• Updates on Wind Power

    It’s no secret I like renewable power. I will happily tolerate nuclear. Anything that gets us away from fossil fuels. A recent article about the current status of wind power and wind technology inspired me to write this article. Then I remembered a paper published in Nature Climate Change. That’s a journal I don’t have access to, so I contacted the author of the paper and he was very, very helpful and now I’ve got another 16 or papers to read and work on.

    This one reason I never got a Ph.D., I not interested enough in one thing to be able to ignore everything else.

    Anyway, As of October 2013, the US had 60 gigawatts of installed capacity. That capacity will only be seen if the wind constantly blows at the best wind speed for the turbine. When wind power first started being seriously considered on a worldwide level, the skeptics were saying that turbines would be lucky to get 15%-20% of their rated capacity.

    In other words, a turbine rated at 5 Megawatts would be lucky to average 1 Megawatt. But that’s not the actual case now that the US has 60 gigawatts of installed capacity. We’ve seen over the last few years that the capacity factor ranges from a minimum of 18.5% to a maximum of 48% with a median of 35.5%.  That’s for onshore wind. Offshore wind projects have capacity factors from 27-54% with a median of 45%.

    So, that 60 gigawatts of installed capacity is averaging 30 gigawatts actually produced, which is enough to run 9,000,000 homes in the US. This chart shows what percentage of electricity in each state is based on wind power. Iowa is a stunning 27%.

    Throughout the world, wind power is up to 318 GW of installed capacity.

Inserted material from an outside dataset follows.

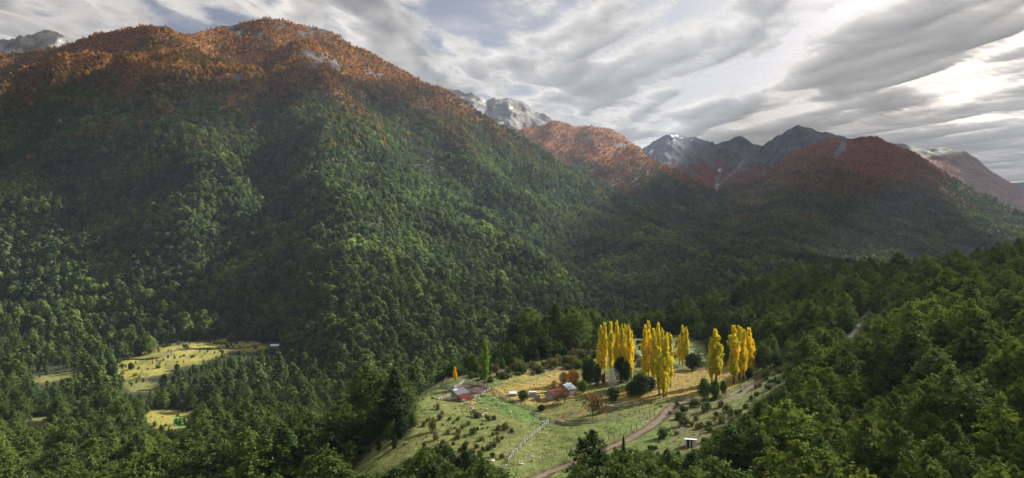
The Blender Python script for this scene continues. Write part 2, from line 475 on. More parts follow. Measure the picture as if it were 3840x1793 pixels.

And wind power is the fastest growing renewable electricity generation method.

    Dr. Mark Jacobson (who’s paper I will talk about in a minute) also directed me here. With many links to peer-reviewed research on wind power, including some articles about base-load power.  That is the power that must always be present in the electrical grid. This is due to constant requirements (like phone services) or expected requirements (like everyone hitting the coffee pot between 5:30 and 6:30 AM).

    But besides all that, what has wind power done for us lately?

    Do you remember hurricanes Katrina, Rita, Ike, and Sandy? Or any of the almost two dozen of smaller ones in impacted the US since the year 2000?

    I do. Starting with Rita, my house was hit by four hurricanes in three years. New Orleans, Houston, New York and New Jersey were devastated by those three big name storms. Parts of the city of Houston still haven’t fully recovered even after over 5 years.

    What does this have to do with wind power?  Dr. Jacobson published his atmospheric models that suggest that not only can offshore wind turbines survive a category 5 hurricane, they can reduce it’s power significantly.

    In one of his models, Dr. Jacobson added half a million turbines to the Texas Gulf coast and Cuban coast. That’s a lot of turbines.

    The turbines though, reduced the wind speed of hurricane Katrina by up to 179 miles per hours. Because of the change in wind speeds, the hurricane pressure increased (hurricanes are low pressure storms) which reduced the storm surge (which does a lot more damage than wind) by 23-79% depending on location.

    While doing this, the turbines also produced a staggering 1.5 Terawatts of power.  As a note, the estimated world-wide production of electricity for 2013 was 5 Terawatts. So, hurricane Katrina (with standard 5MW wind turbines) would have produced 25% of the world’s energy needs in a few days.

    This chart from the simulation shows the rather dramatic change in the storm. Click to enlagre.



    The turbines used in this simulation were Enercon E-126 7.58 MW turbines. They were placed within 100 km of shore between 87.5 and 89.5W You can actually see the effect that they have on the wind speed in the above picture.

    Now, there has been a suggestion of putting a sea-wall up around New York to protect it from hurricanes like Sandy. That would cost 10-30 billion US dollars.

    The town where my house was had a 14 foot sea-wall that protected the town from Ike’s storm surge very well. No houses were lost due to flooding. The neighboring town, which did not have a sea wall was effectively destroyed. No house survived in livable condition after the storm. Sea walls CAN be effective. But they are very, very ugly. They don’t protect against wind damage [1]. And they don’t pay for themselves.

    Dr. Jacobson’s model estimates that only 80,000 turbines around New Orleans, would prevent as much damage (in dollars) as the array of turbines would cost to install.

    If you put a cost estimate on health and climate damage from fossil fuels and the electricity generated by the turbines, they pay for themselves in no time and protect from hurricane damage for the 30 year lifetime of the turbines.



    [1]see this picture of a Houston skyscraper after Ike. That building is 20 miles from Trinity bay which is the closest part of the Gulf of Mexico.